● **What needs to be done**:
The data below needs to be returned exactly, line for line.

-------- Given information --------

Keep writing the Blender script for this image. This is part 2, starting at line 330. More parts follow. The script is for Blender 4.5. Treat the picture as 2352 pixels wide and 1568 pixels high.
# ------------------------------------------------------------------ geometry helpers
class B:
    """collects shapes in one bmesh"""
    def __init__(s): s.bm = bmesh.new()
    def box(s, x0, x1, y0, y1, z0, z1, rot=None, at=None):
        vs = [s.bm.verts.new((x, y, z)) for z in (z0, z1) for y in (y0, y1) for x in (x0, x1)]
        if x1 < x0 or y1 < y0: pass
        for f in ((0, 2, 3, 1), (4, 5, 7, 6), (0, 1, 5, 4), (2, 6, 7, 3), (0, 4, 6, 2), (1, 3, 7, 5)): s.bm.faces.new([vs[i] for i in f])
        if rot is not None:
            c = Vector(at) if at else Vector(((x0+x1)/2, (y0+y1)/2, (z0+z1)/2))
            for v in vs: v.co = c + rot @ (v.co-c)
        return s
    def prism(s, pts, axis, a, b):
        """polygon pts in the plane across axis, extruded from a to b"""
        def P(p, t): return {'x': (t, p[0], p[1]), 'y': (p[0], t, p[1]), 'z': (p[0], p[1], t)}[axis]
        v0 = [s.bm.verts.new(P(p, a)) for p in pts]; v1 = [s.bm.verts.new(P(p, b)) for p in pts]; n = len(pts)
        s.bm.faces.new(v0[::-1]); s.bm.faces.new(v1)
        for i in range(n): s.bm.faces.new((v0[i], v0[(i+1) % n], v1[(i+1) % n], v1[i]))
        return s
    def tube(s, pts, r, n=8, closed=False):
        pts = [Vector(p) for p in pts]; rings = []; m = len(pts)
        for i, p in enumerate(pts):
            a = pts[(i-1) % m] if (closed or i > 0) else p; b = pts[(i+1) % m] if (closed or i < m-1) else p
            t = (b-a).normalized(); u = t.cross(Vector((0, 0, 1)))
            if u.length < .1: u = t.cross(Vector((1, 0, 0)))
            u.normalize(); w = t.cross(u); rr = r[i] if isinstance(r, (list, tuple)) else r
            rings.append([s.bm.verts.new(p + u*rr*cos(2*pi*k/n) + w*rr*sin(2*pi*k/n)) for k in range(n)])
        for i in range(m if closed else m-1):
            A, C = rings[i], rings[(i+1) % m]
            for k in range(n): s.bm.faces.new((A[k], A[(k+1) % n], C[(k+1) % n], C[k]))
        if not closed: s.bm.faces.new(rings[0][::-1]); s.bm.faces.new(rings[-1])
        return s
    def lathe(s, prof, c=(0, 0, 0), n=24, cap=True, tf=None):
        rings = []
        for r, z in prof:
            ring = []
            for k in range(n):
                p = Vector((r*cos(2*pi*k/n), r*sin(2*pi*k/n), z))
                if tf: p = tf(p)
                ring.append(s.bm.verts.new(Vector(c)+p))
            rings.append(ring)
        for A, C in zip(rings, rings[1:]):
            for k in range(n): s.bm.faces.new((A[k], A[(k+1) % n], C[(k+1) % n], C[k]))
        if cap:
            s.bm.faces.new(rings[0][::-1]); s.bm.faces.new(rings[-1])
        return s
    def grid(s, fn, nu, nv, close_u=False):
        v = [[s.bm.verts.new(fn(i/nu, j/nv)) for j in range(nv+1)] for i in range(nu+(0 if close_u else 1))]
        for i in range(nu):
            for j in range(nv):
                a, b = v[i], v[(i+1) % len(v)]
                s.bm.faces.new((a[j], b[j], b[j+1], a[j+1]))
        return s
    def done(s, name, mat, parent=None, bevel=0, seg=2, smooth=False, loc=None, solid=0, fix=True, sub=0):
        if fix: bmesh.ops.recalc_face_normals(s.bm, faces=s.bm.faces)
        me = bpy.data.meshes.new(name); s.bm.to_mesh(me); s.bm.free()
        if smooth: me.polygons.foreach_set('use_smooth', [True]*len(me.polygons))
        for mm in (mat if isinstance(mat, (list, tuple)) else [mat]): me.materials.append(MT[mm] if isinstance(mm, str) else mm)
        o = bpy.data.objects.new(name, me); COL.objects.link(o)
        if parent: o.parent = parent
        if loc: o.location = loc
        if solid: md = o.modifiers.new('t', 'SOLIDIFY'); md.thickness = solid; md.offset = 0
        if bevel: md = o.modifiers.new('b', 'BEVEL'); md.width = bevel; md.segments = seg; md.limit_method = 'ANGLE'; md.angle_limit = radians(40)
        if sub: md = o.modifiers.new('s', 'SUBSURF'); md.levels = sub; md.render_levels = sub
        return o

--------

● **Answer to this exercise**:
Keep writing the Blender script for this image. This is part 2, starting at line 330. More parts follow. The script is for Blender 4.5. Treat the picture as 2352 pixels wide and 1568 pixels high.
# ------------------------------------------------------------------ geometry helpers
class B:
    """collects shapes in one bmesh"""
    def __init__(s): s.bm = bmesh.new()
    def box(s, x0, x1, y0, y1, z0, z1, rot=None, at=None):
        vs = [s.bm.verts.new((x, y, z)) for z in (z0, z1) for y in (y0, y1) for x in (x0, x1)]
        if x1 < x0 or y1 < y0: pass
        for f in ((0, 2, 3, 1), (4, 5, 7, 6), (0, 1, 5, 4), (2, 6, 7, 3), (0, 4, 6, 2), (1, 3, 7, 5)): s.bm.faces.new([vs[i] for i in f])
        if rot is not None:
            c = Vector(at) if at else Vector(((x0+x1)/2, (y0+y1)/2, (z0+z1)/2))
            for v in vs: v.co = c + rot @ (v.co-c)
        return s
    def prism(s, pts, axis, a, b):
        """polygon pts in the plane across axis, extruded from a to b"""
        def P(p, t): return {'x': (t, p[0], p[1]), 'y': (p[0], t, p[1]), 'z': (p[0], p[1], t)}[axis]
        v0 = [s.bm.verts.new(P(p, a)) for p in pts]; v1 = [s.bm.verts.new(P(p, b)) for p in pts]; n = len(pts)
        s.bm.faces.new(v0[::-1]); s.bm.faces.new(v1)
        for i in range(n): s.bm.faces.new((v0[i], v0[(i+1) % n], v1[(i+1) % n], v1[i]))
        return s
    def tube(s, pts, r, n=8, closed=False):
        pts = [Vector(p) for p in pts]; rings = []; m = len(pts)
        for i, p in enumerate(pts):
            a = pts[(i-1) % m] if (closed or i > 0) else p; b = pts[(i+1) % m] if (closed or i < m-1) else p
            t = (b-a).normalized(); u = t.cross(Vector((0, 0, 1)))
            if u.length < .1: u = t.cross(Vector((1, 0, 0)))
            u.normalize(); w = t.cross(u); rr = r[i] if isinstance(r, (list, tuple)) else r
            rings.append([s.bm.verts.new(p + u*rr*cos(2*pi*k/n) + w*rr*sin(2*pi*k/n)) for k in range(n)])
        for i in range(m if closed else m-1):
            A, C = rings[i], rings[(i+1) % m]
            for k in range(n): s.bm.faces.new((A[k], A[(k+1) % n], C[(k+1) % n], C[k]))
        if not closed: s.bm.faces.new(rings[0][::-1]); s.bm.faces.new(rings[-1])
        return s
    def lathe(s, prof, c=(0, 0, 0), n=24, cap=True, tf=None):
        rings = []
        for r, z in prof:
            ring = []
            for k in range(n):
                p = Vector((r*cos(2*pi*k/n), r*sin(2*pi*k/n), z))
                if tf: p = tf(p)
                ring.append(s.bm.verts.new(Vector(c)+p))
            rings.append(ring)
        for A, C in zip(rings, rings[1:]):
            for k in range(n): s.bm.faces.new((A[k], A[(k+1) % n], C[(k+1) % n], C[k]))
        if cap:
            s.bm.faces.new(rings[0][::-1]); s.bm.faces.new(rings[-1])
        return s
    def grid(s, fn, nu, nv, close_u=False):
        v = [[s.bm.verts.new(fn(i/nu, j/nv)) for j in range(nv+1)] for i in range(nu+(0 if close_u else 1))]
        for i in range(nu):
            for j in range(nv):
                a, b = v[i], v[(i+1) % len(v)]
                s.bm.faces.new((a[j], b[j], b[j+1], a[j+1]))
        return s
    def done(s, name, mat, parent=None, bevel=0, seg=2, smooth=False, loc=None, solid=0, fix=True, sub=0):
        if fix: bmesh.ops.recalc_face_normals(s.bm, faces=s.bm.faces)
        me = bpy.data.meshes.new(name); s.bm.to_mesh(me); s.bm.free()
        if smooth: me.polygons.foreach_set('use_smooth', [True]*len(me.polygons))
        for mm in (mat if isinstance(mat, (list, tuple)) else [mat]): me.materials.append(MT[mm] if isinstance(mm, str) else mm)
        o = bpy.data.objects.new(name, me); COL.objects.link(o)
        if parent: o.parent = parent
        if loc: o.location = loc
        if solid: md = o.modifiers.new('t', 'SOLIDIFY'); md.thickness = solid; md.offset = 0
        if bevel: md = o.modifiers.new('b', 'BEVEL'); md.width = bevel; md.segments = seg; md.limit_method = 'ANGLE'; md.angle_limit = radians(40)
        if sub: md = o.modifiers.new('s', 'SUBSURF'); md.levels = sub; md.render_levels = sub
        return o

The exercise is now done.